A voz dele já estava rouca faltando ainda três dias para terminar a peregrinação. Ele toca a sanfona e canta. Lá quando era pequeno, confessa que não gostava muito de participar. Era por obrigação. Mas ficando mais velho, foi entendendo o significado. Mesmo com a correria – para, come, dorme e sai – ele afirma que mal dá para sentir o cansaço. “Folia, na verdade, para a gente é o ano inteiro. A gente só espera a quaresma acabar. Mas no dia 23 já está ansioso e no dia 7 fica triste por ter acabado e já quer mais.”
Ao contrário do que André falou que acontecia antes, Fabrício não sente vergonha.
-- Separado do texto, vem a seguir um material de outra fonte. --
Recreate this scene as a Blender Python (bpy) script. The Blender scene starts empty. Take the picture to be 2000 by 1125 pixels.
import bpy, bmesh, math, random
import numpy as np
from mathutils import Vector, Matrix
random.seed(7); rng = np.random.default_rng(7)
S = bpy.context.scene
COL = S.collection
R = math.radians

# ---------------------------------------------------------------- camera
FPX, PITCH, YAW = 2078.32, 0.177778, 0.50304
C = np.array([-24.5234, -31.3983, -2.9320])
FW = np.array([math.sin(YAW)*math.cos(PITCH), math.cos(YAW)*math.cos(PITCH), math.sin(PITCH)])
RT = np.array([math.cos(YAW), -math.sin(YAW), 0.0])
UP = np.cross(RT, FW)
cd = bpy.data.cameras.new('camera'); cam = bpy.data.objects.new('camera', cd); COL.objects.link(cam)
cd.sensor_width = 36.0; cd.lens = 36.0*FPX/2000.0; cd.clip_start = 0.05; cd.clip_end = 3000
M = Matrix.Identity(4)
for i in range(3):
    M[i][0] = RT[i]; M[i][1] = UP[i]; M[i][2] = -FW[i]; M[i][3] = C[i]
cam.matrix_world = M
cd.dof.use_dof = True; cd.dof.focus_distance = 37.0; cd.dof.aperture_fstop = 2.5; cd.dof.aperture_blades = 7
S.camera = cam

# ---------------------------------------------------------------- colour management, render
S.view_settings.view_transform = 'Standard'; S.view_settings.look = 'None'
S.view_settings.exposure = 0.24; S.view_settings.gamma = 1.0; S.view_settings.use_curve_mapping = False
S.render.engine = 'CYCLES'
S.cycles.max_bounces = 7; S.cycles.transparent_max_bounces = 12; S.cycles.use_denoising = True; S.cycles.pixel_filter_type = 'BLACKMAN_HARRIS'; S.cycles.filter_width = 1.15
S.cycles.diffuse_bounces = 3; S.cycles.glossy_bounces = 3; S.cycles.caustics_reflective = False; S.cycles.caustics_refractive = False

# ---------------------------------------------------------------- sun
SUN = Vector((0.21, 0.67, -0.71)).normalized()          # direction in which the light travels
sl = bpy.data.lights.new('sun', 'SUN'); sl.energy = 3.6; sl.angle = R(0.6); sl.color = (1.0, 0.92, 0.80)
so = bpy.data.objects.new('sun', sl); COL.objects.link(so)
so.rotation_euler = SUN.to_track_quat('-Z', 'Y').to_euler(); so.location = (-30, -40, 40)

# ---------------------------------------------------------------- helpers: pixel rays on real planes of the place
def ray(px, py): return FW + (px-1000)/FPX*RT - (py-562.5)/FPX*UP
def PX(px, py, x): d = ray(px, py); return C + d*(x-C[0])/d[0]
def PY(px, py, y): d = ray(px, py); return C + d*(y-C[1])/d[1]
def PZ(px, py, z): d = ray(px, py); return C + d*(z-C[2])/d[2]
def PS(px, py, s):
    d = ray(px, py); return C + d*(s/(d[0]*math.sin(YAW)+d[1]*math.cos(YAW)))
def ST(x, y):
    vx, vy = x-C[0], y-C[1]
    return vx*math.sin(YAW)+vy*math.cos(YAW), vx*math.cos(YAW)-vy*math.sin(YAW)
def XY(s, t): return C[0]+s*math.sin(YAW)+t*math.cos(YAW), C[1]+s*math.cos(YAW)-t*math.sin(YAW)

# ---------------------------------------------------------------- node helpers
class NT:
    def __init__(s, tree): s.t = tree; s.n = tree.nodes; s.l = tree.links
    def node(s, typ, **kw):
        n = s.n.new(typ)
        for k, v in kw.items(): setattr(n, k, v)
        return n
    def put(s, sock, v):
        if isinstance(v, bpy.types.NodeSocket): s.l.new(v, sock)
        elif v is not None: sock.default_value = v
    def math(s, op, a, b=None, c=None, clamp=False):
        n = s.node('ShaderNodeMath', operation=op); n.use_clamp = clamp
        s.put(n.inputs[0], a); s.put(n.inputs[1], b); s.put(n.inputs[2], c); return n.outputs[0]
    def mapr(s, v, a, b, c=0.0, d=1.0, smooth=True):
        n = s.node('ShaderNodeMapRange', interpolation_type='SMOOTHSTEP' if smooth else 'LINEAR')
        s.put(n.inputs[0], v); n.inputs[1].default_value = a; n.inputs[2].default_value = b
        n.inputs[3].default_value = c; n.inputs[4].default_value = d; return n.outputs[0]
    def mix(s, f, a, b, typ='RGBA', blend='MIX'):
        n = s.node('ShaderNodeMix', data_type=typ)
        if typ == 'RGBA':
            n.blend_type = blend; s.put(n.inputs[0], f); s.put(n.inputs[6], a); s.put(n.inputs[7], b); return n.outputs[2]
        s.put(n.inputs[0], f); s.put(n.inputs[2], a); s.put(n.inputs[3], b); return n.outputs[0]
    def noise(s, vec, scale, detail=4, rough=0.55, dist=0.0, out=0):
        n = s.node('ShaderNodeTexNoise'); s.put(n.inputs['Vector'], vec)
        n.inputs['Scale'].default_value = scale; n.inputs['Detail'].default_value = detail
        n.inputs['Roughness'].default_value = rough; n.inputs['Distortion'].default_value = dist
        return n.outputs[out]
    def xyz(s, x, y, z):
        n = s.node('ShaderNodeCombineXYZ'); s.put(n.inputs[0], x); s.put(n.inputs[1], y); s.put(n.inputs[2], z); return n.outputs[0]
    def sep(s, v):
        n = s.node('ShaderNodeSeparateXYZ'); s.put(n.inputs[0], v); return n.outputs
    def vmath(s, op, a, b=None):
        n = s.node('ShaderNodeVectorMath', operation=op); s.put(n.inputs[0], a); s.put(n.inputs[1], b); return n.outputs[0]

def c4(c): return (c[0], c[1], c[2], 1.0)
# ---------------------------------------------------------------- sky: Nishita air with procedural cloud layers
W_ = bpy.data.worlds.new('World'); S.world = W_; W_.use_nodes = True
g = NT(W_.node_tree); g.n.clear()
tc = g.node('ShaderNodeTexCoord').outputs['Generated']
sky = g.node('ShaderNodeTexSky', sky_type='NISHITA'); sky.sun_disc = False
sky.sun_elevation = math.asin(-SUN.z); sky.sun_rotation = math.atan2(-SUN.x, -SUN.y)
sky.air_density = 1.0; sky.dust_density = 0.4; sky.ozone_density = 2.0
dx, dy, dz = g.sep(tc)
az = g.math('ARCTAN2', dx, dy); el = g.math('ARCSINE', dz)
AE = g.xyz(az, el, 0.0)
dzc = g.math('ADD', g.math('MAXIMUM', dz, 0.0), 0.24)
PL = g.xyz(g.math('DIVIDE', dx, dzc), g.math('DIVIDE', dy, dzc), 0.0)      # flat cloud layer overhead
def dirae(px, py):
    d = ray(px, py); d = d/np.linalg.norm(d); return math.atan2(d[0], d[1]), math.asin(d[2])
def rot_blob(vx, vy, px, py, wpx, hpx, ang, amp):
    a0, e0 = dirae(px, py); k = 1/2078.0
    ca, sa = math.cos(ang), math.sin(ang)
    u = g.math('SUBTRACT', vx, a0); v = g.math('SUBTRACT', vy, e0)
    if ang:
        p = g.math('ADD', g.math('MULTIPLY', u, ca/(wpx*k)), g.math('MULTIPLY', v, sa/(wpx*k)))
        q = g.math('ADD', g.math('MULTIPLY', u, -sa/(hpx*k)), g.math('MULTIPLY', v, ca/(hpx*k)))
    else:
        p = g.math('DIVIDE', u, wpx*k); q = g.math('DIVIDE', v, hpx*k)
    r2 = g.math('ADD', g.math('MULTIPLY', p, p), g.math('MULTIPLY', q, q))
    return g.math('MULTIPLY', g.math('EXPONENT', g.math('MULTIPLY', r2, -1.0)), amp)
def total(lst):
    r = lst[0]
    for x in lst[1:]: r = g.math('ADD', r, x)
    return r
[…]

Muito pelo contrário: sente-se gratificado pela família que construiu dentro da folia. “A verdade é que a gente passa fome, passa frio e calor, sono, tudo junto. É muita convivência e por isso é uma família. E isso significa tudo para mim. Quando eu estou com a bandeira, peço pela minha família e os Santos Reis me atendem. Eu tenho fé. Por isso estou aqui.”
Folia para todos os espaços
Andar de casa em casa à mercê das intempéries é costume do grupo. Agora, adentrar a uma instituição acaba sendo a grande novidade para eles. Giane Elisa Sales de Almeida, diretora da Funalfa, no dia que recebeu a folia de André na sede da fundação, disse que é um dever daquela casa estar de postar abertas para todas as expressões culturais: “É um dever que a gente cumpre, cheio de alegria e afeto. Nada do que existe hoje existiria se o povo não estivesse ocupando esses espaços. O povo da cultura popular e preta.” Já André afirmou que a intenção é levar aquela bandeira sagrada a todos os lugares, e estar ali reafirma o objetivo de ocupar os espaços que são de todos por direito.